Camanche City Council faced several issues surrounding the city’s utility services during its Feb. 6 council meeting, including a plan to increase garbage service rates to keep pace with increases by Republic Services.
During the meeting, which was streamed on YouTube, council noted that it didn’t make any changes to the fee in 2022, but announced that trash service fees would increase from $17.32 a month to $18.71 a month on March 1. The fees will be revisited next year and another increase could occur on March 1, 2024, should Republic, the contractor for the city, raise its rates. While the billing is done monthly, it is considering converting to quarterly billing. Councilman David Bowman voted for the measure, but expressed concerns about monthly billing. City council also looked at enacting monthly billing for the water utility cycle.

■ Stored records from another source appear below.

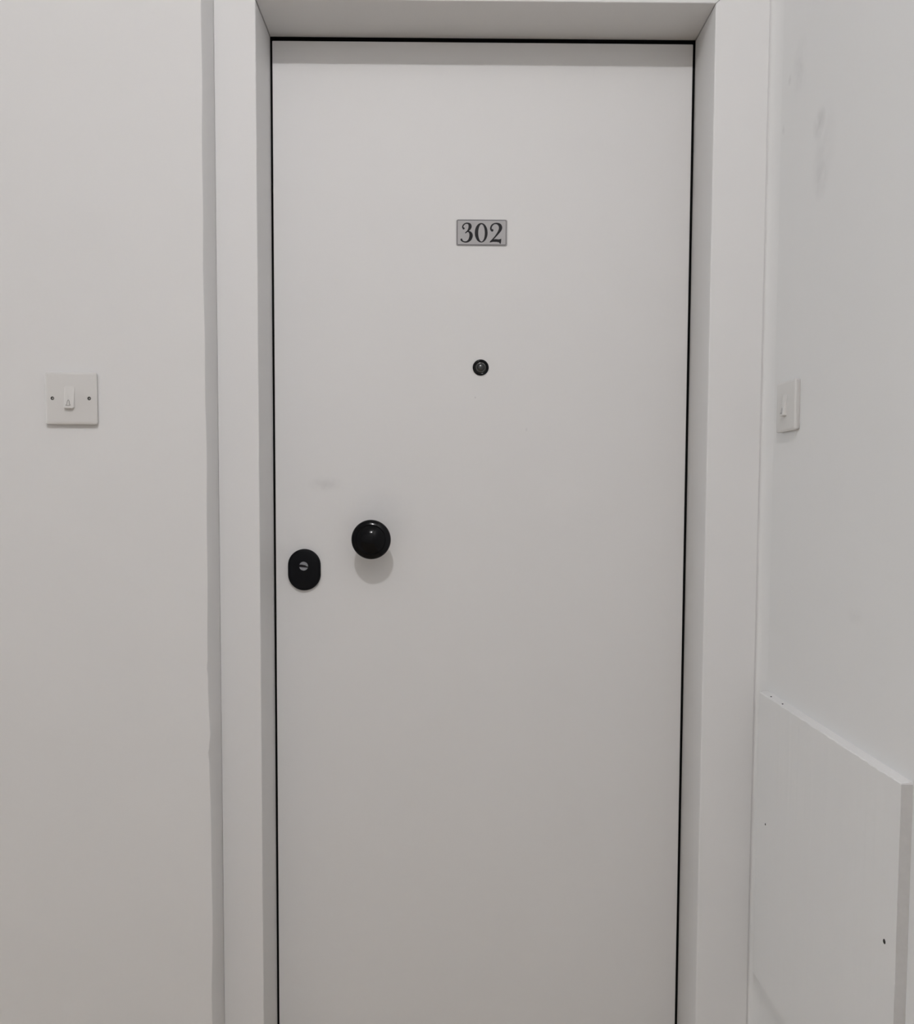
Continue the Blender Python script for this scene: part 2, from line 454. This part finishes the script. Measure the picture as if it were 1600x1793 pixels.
# ------------------------------------------------------------------ bell push plates
def bell_push(loc, rz, label, screws=True, scale=1.0):
    e = empty('bell_push', (0, 0, 0), None, label, 'bell push')
    e['group'] = 'bell push plates beside the door'
    H = 0.0425
    o = rrect(0, 0, H, H, 0.004, 5)
    pl = obj('plate', loft(bmesh.new(), o, [(0.0022, 0.0), (0.0008, -0.0035), (0.0, -0.0060), (0.0004, -0.0078), (0.0018, -0.0088), (0.005, -0.0092)]), PLASTIC, e, smooth=True)
    # rocker button: slopes out towards its lower end
    bm = bmesh.new()
    fo = rrect(-0.0018, 0.0015, 0.0082, 0.0185, 0.003, 6)
    def slope(z): return 0.0008 + 0.0062 * (0.020 - z) / 0.037
    rings = []
    for ins, k in ((0, 0), (0, 0.72), (0.0006, 0.9), (0.0018, 1.0)):
        rings.append([bm.verts.new((x, -0.0090 - k * slope(z), z)) for x, z in fo(ins)])
    n = len(rings[0])
    for a, b in zip(rings, rings[1:]):
        for k in range(n):
            bm.faces.new((a[k], a[(k + 1) % n], b[(k + 1) % n], b[k]))
    bm.faces.new(rings[-1]); bm.faces.new(rings[0][::-1])
    rk = obj('rocker', bm, PLASTIC, e, smooth=True)
    # bell symbol outline on the rocker
    bm = bmesh.new()
    def bs(x, z): return (-0.0022 + x, -0.0092 - slope(z - 0.0075) - 0.0001, z - 0.0075)
    path = [(-0.0038, -0.0042), (-0.0024, -0.0028), (-0.0018, 0.0012), (-0.0008, 0.0040), (0.0, 0.0046), (0.0008, 0.0040), (0.0018, 0.0012), (0.0024, -0.0028), (0.0038, -0.0042), (0.0, -0.0046), (-0.0038, -0.0042)]
    for (a, b) in zip(path, path[1:]):
        dx, dz = b[0] - a[0], b[1] - a[1]
        l = math.hypot(dx, dz)
        nx, nz = -dz / l * 0.0004, dx / l * 0.0004
        q = [bm.verts.new(bs(*p_)) for p_ in ((a[0] + nx, a[1] + nz), (b[0] + nx, b[1] + nz), (b[0] - nx, b[1] - nz), (a[0] - nx, a[1] - nz))]
        bm.faces.new(q)
    obj('bell_symbol', bm, GREYINK, rk)
    for sx in ((-0.0300, 0.0300) if screws else ()):
        bm = bmesh.new()
        lathe(bm, [(0.0, 0.0090), (0.0029, 0.0090), (0.0029, 0.0093), (0.0025, 0.0094), (0.0, 0.0094)], (sx, 0.0), 20)
        sk = obj('screw', bm, DARKHOLE, e)
        bm = bmesh.new()
        lathe(bm, [(0.0, 0.0094), (0.0019, 0.0094), (0.0014, 0.0101), (0.0, 0.0104)], (sx + 0.0006, -0.0003), 16)
        obj('screw_head', bm, SCREW, sk, smooth=True)
    e.location = loc
    e.scale = (scale, scale, scale)
    e.rotation_euler = (0, 0, rz)
    return e
bell_push((-0.6186, WL_Y, CZ + 0.1462), 0.0, 'square white bell push plate on the broad left wall')
bell_push((XW, -0.2315, CZ + 0.1375), -math.pi / 2, 'white bell push plate seen at a slant on the right wall above the low board', False, 0.965)

# ------------------------------------------------------------------ low board on the right wall
BX, BY0, BY1, BZ0, BZ1 = 0.5410, -0.655, -0.158, CZ - 0.850, CZ - 0.3480
e = empty('wall_board', (XW, (BY0 + BY1) / 2, BZ0), None, 'white painted board fixed low on the right wall beside the frame', 'board')
bm = bmesh.new()
NB = 60
rows = []
for k in range(NB + 1):
    y = BY1 + (BY0 - BY1) * k / NB
    j = random.uniform(-0.0007, 0.0007)
    j2 = random.uniform(-0.0006, 0.0006)
    rows.append([bm.verts.new(p) for p in ((XW, y, BZ0), (BX, y, BZ0), (BX + j * 0.3, y, BZ1 - 0.0018 + j), (BX + 0.0010 + j2, y, BZ1 - 0.0003), (BX + 0.003, y, BZ1), (XW, y, BZ1 + 0.0015))])
for a, b in zip(rows, rows[1:]):
    for k in range(6):
        bm.faces.new((a[k], a[(k + 1) % 6], b[(k + 1) % 6], b[k]))
bm.faces.new(rows[0]); bm.faces.new(rows[-1][::-1])
obj('board', bm, BOARD, e)
bm = bmesh.new()
zs_ = [BZ0 + (BZ1 - 0.0015 - BZ0) * k / 40 for k in range(41)]
vs_ = [[bm.verts.new(p) for p in ((BX + 0.0003 + random.uniform(-0.0004, 0.0004), BY0 - 0.0010, z), (XW, BY0 - 0.0010, z), (XW, BY0 + 0.0004, z), (BX + 0.0003, BY0 + 0.0004, z))] for z in zs_]
for p, q in zip(vs_, vs_[1:]):
    for k in range(4):
        bm.faces.new((p[k], p[(k + 1) % 4], q[(k + 1) % 4], q[k]))
bm.faces.new(vs_[0]); bm.faces.new(vs_[-1][::-1])
ed = obj('board_end', bm, RAWEDGE, e)
ed['label'] = 'rough greyish cut end of the board'
def screw_on_board(y, z, r):
    bm = bmesh.new()
    lathe(bm, [(0.0, 0.0), (r, 0.0), (r * 0.8, 0.0005), (0.0, 0.0006)], (0, 0), 14)
    for v in bm.verts:
        v.co = Vector((BX + v.co.y, y + v.co.x, z + v.co.z))
    return obj('screw', bm, DARKHOLE, e)
screw_on_board(-0.2016, CZ - 0.567, 0.0020)
screw_on_board(-0.6264, CZ - 0.5564, 0.0032)
for (y, dx) in ((-0.200, 0.005), (-0.253, 0.005)):
    bm = bmesh.new()
    box(bm, BX + dx - 0.001, BX + dx + 0.001, y - 0.0012, y + 0.0012, BZ1 + 0.0002, BZ1 + 0.0012)
    obj('nail', bm, DARKHOLE, e)

# ------------------------------------------------------------------ ceiling lamp of the landing (behind the camera)
e = empty('ceiling_lamp', (LAMP[0], LAMP[1], CEILZ), None, 'small bare bulb lamp on the ceiling of the landing', 'lamp')
ll = bpy.data.lights.new('bulb', 'POINT')
ll.energy = LAMP_POWER
ll.color = LAMP_COL
ll.shadow_soft_size = LAMP_R
lo = bpy.data.objects.new('bulb', ll)
COL.objects.link(lo)
lo.parent = e
lo.location = (0, 0, LAMP[2] - CEILZ)
bm = bmesh.new()
bmesh.ops.create_cone(bm, cap_ends=True, segments=32, radius1=0.02, radius2=0.045, depth=CEILZ - LAMP[2] - LAMP_R * 1.1)
zc = (CEILZ + LAMP[2] + LAMP_R * 1.1) / 2
for v in bm.verts: v.co += Vector((LAMP[0], LAMP[1], zc))
obj('lamp_holder', bm, PLASTIC, e, smooth=True)
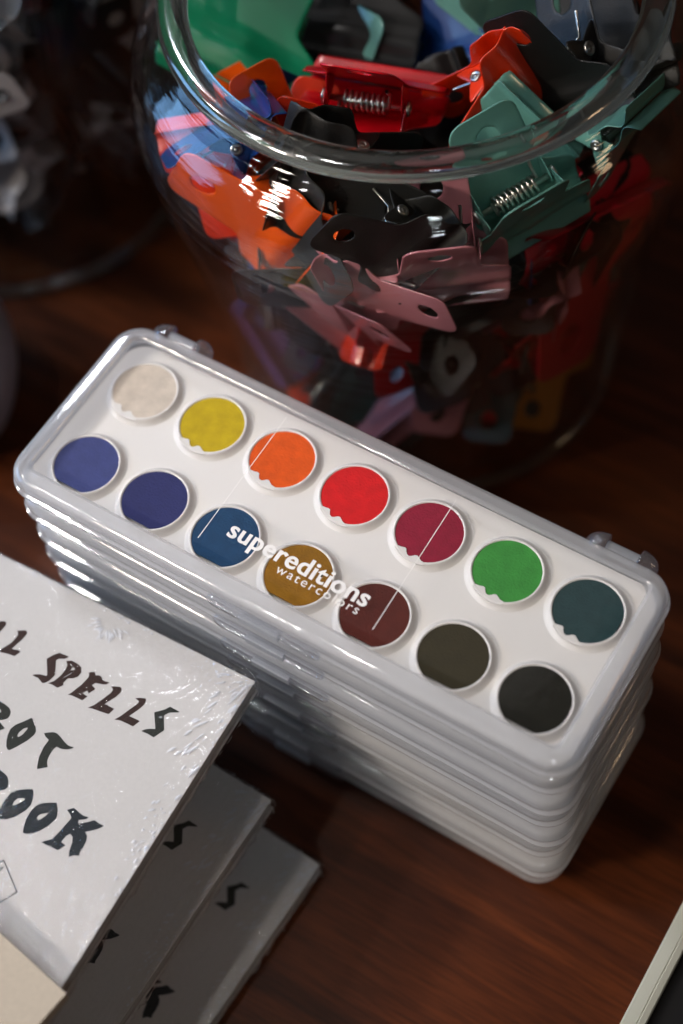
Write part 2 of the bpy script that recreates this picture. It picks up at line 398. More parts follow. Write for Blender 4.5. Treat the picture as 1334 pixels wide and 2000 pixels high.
    # colour cakes
    for i in range(7):
        for j, y in ((0, 1.622), (1, -1.622)):
            nm, c = PANS[i + 7 * j]; x = (i - 3) * 2.7
            m = paint('cake_' + nm.replace(' ', '_'), srgb(*c, .98), .80, .22, var=.12, vs=260, bump=.6, bs=1300)
            lp = []; r = 1.06; yc_ = -2.54; xr = x + 99
            if i == 6: xr = x + 1.0
            for k in range(96):
                a = 2 * math.pi * k / 96; px, py = x + r * math.cos(a), y + r * math.sin(a)
                if j == 1: py = max(py, yc_)
                px = min(px, xr); lp.append((px, py))
            p = new_obj('paint_cake', flat('paint_cake', [lp], PP - .02, .03), m, root, smooth=False)
            p['label'] = nm + ' paint cake'
    # front clasp: clear outer loop with a ribbed middle
    def stadium(hx, hz, y, cz, seg=6, cx=0.0):
        return [(cx + p[0], y, cz + p[1]) for p in rring(hx, hz, hz, 0, 0, 0, seg)]
    yb = -3.56
    cl = loft('clasp', [stadium(2.03, .27, yb, .86), stadium(2.03, .27, yb - .10, .86), stadium(1.97, .22, yb - .14, .86),
                        stadium(1.86, .12, yb - .14, .86), stadium(1.84, .10, yb - .06, .86)])
    cla = new_obj('clasp', cl, 'clearpart', root); sharp(cla, 40)
    new_obj('catch', box_mesh('catch', -.78, .62, yb - .20, yb - .02, .66, .98, .02), 'tray', cla, smooth=False)
    # hinges at the back: white barrel between two clear knuckles
    for x0, x1 in ((-9.2, -6.85), (6.95, 9.3)):
        bm = bmesh.new(); w = x1 - x0
        yk = HY + .12
        def knuckle(xa, xb, ra, rb, rnd):
            n = 8; rings = []
            for k in range(n + 1):
                t = k / n; x = xa + (xb - xa) * t
                rr = ra + (rb - ra) * t
                if rnd: rr = ra * math.sqrt(max(0.02, 1 - (1 - t) ** 2)) if rnd > 0 else ra * math.sqrt(max(0.02, 1 - t ** 2))
                rings.append([(x, yk + rr * math.cos(a) * 1.05, .98 + rr * .85 * math.sin(a)) for a in [2 * math.pi * q / 16 for q in range(16)]])
            return loft('k', rings)
        hb = new_obj('hinge', loft('hb', [[(x, yk + .24 * math.cos(a), .98 + .22 * math.sin(a)) for a in [2 * math.pi * q / 16 for q in range(16)]] for x in (x0 + .66, x0 + .68, x1 - .68, x1 - .66)]), 'tray', root); sharp(hb, 40)
        kn1 = new_obj('knuckle', knuckle(x0, x0 + .63, .42, .42, 1), 'clearpart', hb); kn2 = new_obj('knuckle', knuckle(x1 - .63, x1, .42, .42, -1), 'clearpart', hb)
    return root

box0 = make_box()
names = ['lowest', 'second from the bottom', 'third from the bottom', 'fourth from the bottom', 'fourth from the top', 'third from the top', 'second from the top', 'topmost']
offs = [(-.12, .10, .25), (.10, -.03, -.3), (-.05, .07, .2), (.08, .0, -.15), (-.04, .05, .25), (.06, -.04, -.2), (-.03, .03, .15), (0, 0, 0)]
for k in range(8):
    b = box0 if k == 7 else copy_tree(box0, skip=('paint_cake', 'printed_text', 'molded_line'))
    ox, oy, rz = offs[k]
    b.location = Vector((ox, oy, k * PITCH)) * S; b.rotation_euler = (0, 0, R(rz))
    if k == 7: b['label'] = 'topmost watercolour box of the stack, clear printed lid over fourteen round paint cakes'
    elif k == 0: b['label'] = 'lowest frosted watercolour box of the stack, resting on the wooden table'
    else: b['label'] = 'frosted plastic watercolour box, %s in the stack' % names[k]

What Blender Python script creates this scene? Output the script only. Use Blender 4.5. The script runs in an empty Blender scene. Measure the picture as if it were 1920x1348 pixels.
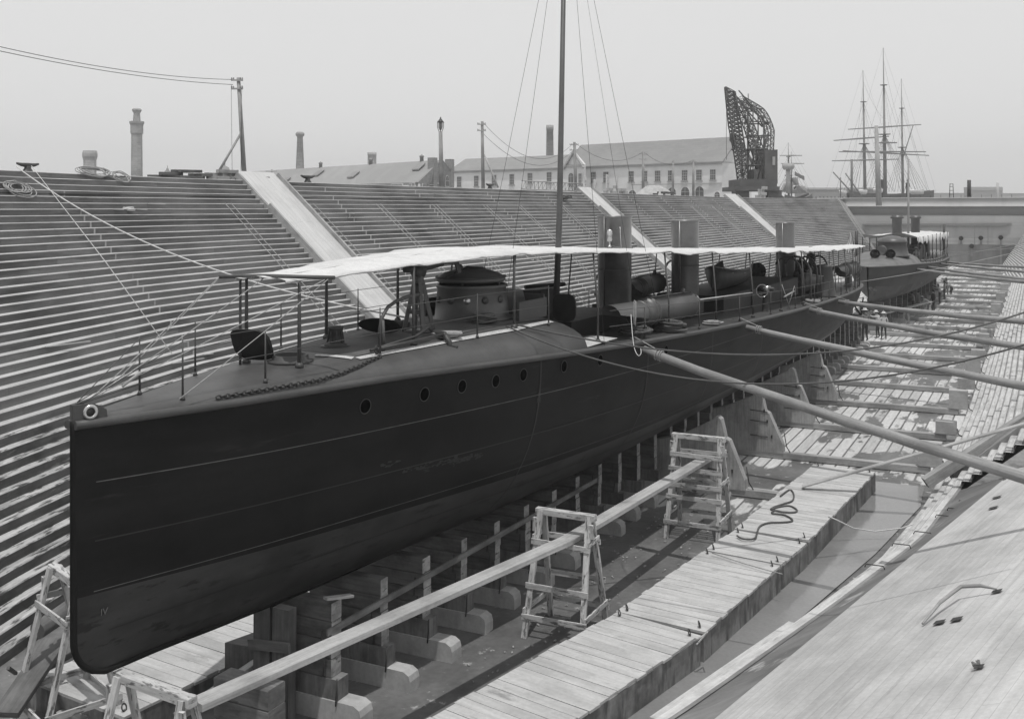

“I am on a fixed income. I'm retired. I don't mind paying a quarterly bill,” he said during the meeting. “I don't see a benefit for us. We're raising our costs, and not that I would recommend raising our rates, but we're raising our costs and there's no benefit back to the city.”
Council has had quarterly billing for water utilities for several years and several residents expressed opposition to the proposed change at the meeting, noting that it also could not see any benefit for the change to monthly billing. It also noted that there would be increased costs for billing, labor for mailing the bills and more frequent meter checks. Bowman said he he didn’t support the change.
“I recognize I'm outnumbered here and that's fine,” Bowman said during the meeting. “I'm just expressing my opinion, telling my thoughts. I don't support this change because I don't see any reason the old saying, if it ain't broke, don't fix it. I don't think its broke, what we do now.”
According to council, quarterly billing was started years ago when the process was done by hand and the city had to streamline the process to reduce time for billing and meter reading to be able to calculate bills.
City Administrator Andrew Kida told council during the meeting the city would change its billing process to correspond with the increased number of bills created by the change.
According to Kida, rather than sending out separate delinquent notices, a notice would be sent with the second monthly bill, and if a customer fails to pay for two consecutive months, a shutoff notice would be sent. The process, he noted during the meeting, would save the city money in additional notices.
Kida also noted during the meeting that late fees would remain the same as they were with quarterly bills. The city also would not permit customers to pay a $25 deposit unless the bill was 150% more than their usual monthly bill. This could indicate a leak, and the city would investigate this and make any repairs, he told council during the session.
Council approved a first reading of the ordinance, changing the billing cycle with Bowman casting the only dissenting vote.